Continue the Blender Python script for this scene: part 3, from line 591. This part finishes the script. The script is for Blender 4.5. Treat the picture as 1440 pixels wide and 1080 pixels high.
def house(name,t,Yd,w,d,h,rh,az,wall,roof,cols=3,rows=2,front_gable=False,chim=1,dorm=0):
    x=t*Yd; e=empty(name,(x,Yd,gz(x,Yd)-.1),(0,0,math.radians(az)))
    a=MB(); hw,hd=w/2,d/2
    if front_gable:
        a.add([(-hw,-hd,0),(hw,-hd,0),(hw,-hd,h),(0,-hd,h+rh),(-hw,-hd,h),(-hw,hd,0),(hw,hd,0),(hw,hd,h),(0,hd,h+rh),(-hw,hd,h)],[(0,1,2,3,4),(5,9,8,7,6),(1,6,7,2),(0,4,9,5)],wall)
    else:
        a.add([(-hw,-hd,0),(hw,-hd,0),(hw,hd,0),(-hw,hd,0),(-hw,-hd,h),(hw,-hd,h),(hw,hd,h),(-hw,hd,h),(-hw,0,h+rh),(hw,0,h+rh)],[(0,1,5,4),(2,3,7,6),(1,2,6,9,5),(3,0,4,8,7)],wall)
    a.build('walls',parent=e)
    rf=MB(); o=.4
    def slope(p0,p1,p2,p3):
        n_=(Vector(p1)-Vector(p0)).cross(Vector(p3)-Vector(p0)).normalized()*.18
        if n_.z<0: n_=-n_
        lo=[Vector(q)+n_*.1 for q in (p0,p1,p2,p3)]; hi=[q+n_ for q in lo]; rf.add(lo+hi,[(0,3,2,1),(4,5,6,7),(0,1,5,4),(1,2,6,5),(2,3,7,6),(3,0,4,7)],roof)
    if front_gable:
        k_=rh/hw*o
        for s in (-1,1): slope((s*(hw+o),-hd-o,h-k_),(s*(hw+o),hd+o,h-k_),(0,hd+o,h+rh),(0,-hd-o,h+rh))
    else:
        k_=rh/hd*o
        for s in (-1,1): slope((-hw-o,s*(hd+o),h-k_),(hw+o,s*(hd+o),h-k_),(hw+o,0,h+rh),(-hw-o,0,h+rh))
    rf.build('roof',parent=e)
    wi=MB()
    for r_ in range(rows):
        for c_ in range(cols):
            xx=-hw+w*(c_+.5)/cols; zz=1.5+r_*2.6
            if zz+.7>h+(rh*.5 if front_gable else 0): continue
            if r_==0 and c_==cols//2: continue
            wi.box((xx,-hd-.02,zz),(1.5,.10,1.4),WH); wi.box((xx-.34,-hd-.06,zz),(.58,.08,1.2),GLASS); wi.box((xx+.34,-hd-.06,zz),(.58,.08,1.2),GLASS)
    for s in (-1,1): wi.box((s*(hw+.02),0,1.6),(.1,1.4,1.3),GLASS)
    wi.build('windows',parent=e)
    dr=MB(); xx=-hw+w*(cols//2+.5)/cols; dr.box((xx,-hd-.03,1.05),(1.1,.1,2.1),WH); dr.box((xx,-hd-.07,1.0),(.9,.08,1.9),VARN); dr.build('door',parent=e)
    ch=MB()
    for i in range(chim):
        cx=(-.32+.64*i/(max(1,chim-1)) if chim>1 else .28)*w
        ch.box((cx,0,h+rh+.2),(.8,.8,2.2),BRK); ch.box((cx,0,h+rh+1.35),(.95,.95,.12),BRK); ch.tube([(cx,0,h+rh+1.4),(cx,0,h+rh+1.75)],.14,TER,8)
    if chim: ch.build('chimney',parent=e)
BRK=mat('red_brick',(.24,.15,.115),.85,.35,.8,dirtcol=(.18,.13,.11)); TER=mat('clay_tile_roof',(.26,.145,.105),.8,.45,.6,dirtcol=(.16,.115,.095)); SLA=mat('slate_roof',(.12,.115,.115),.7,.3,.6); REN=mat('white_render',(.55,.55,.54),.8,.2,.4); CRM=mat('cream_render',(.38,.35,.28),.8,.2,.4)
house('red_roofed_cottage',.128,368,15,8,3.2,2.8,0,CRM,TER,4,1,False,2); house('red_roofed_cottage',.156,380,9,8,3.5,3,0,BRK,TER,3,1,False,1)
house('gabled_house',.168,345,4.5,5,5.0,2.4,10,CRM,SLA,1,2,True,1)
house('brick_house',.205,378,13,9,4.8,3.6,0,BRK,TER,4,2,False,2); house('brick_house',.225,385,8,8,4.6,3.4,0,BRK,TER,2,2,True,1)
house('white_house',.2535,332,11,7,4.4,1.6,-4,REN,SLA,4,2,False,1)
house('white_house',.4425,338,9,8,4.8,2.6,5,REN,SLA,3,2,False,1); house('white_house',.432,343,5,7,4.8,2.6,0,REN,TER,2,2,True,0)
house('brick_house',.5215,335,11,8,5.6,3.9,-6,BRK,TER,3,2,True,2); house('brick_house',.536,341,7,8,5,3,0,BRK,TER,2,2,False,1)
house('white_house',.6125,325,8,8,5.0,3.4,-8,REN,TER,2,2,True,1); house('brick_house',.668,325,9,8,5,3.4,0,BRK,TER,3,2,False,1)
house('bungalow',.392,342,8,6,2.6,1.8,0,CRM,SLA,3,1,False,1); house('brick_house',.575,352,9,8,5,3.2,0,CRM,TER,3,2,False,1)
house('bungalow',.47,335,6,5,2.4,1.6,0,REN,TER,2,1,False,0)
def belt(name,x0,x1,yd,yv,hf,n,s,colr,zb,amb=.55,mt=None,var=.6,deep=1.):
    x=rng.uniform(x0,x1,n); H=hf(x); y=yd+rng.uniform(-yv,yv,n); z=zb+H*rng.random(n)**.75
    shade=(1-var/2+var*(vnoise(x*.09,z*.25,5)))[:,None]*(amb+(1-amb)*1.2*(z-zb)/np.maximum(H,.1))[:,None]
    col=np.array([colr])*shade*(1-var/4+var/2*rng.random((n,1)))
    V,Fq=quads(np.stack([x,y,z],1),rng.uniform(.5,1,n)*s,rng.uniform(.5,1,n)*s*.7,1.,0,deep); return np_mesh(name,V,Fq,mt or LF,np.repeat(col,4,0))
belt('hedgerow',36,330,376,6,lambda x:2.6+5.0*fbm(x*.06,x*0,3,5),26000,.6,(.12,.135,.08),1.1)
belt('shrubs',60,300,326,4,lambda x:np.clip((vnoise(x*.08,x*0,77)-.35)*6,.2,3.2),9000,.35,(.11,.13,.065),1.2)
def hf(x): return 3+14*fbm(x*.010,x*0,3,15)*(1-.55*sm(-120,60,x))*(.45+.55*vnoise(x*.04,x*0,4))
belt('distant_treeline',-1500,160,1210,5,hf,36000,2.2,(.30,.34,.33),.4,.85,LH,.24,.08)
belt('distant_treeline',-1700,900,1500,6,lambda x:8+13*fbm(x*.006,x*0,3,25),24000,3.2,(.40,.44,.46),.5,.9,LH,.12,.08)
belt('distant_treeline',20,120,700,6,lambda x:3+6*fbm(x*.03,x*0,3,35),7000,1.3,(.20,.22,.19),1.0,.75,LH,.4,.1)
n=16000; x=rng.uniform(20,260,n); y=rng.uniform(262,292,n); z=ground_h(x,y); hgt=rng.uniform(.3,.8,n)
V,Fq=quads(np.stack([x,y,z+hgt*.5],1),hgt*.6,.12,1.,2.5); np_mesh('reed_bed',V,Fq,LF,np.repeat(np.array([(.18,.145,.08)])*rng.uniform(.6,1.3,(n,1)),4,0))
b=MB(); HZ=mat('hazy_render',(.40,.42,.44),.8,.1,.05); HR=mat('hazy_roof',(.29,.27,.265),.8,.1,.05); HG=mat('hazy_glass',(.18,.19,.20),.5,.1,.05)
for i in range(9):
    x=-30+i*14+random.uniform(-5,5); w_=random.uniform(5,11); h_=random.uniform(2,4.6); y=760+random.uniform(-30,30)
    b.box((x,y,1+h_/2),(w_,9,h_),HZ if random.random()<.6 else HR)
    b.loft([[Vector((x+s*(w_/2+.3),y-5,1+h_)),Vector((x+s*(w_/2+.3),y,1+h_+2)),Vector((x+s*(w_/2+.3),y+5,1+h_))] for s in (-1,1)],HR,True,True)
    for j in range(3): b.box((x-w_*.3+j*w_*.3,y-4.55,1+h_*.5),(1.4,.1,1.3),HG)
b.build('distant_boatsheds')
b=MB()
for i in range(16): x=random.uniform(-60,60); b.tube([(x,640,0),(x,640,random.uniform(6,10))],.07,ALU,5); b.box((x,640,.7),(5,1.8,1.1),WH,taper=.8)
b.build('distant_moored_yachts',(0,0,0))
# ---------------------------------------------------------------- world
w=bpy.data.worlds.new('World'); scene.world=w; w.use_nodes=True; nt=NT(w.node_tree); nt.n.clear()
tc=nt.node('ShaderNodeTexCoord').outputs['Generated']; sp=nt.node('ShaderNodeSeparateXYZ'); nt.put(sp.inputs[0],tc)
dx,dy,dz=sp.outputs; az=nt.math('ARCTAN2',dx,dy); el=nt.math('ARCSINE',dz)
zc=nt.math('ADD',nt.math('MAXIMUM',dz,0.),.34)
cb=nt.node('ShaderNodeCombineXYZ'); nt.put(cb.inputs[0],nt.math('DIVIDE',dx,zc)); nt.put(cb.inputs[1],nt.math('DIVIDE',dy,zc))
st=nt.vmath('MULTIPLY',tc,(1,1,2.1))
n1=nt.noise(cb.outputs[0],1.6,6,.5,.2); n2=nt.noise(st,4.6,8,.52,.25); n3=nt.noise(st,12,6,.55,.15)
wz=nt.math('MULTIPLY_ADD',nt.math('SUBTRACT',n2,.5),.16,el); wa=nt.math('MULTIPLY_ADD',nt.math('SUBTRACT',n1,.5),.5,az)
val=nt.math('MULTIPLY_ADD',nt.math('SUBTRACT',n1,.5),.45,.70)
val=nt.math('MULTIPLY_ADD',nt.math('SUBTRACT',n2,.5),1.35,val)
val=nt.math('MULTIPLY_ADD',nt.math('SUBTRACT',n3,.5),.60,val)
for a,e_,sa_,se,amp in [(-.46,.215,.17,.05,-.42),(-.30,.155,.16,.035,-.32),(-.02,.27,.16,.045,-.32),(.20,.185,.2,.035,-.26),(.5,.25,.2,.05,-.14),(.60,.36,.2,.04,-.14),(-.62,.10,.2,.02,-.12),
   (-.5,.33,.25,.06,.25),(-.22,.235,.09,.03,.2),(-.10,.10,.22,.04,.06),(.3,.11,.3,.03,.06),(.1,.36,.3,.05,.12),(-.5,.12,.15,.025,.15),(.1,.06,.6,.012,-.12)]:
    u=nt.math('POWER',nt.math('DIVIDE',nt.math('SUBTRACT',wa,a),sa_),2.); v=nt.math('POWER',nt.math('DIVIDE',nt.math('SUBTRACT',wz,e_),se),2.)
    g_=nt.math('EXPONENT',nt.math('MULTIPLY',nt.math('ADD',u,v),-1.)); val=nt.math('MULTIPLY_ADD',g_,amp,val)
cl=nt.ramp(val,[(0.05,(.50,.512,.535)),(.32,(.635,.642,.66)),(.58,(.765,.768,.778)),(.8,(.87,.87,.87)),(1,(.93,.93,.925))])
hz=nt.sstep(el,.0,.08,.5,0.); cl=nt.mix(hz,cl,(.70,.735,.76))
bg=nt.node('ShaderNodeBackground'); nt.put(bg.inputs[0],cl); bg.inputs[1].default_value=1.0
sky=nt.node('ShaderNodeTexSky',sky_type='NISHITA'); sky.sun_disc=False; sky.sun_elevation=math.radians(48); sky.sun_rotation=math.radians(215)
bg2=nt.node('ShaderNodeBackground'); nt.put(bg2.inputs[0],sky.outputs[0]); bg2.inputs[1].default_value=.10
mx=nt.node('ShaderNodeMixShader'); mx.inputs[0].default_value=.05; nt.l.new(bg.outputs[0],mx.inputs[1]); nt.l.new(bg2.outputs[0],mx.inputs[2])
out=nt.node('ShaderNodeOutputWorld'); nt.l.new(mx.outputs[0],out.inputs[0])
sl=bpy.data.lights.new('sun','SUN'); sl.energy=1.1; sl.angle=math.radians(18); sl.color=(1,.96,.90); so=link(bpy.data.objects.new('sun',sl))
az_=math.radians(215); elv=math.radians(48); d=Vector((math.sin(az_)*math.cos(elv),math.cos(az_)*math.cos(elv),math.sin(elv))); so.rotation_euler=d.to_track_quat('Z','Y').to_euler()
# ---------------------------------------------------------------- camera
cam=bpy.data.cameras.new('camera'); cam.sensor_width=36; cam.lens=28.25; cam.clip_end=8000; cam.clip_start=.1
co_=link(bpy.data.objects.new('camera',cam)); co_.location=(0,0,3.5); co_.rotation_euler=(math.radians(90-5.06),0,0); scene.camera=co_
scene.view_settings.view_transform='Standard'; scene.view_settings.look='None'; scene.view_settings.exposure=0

### Work to complete:
Work out the number of lines above that include the string "vnoise" and write only that number.

### Written solution:
3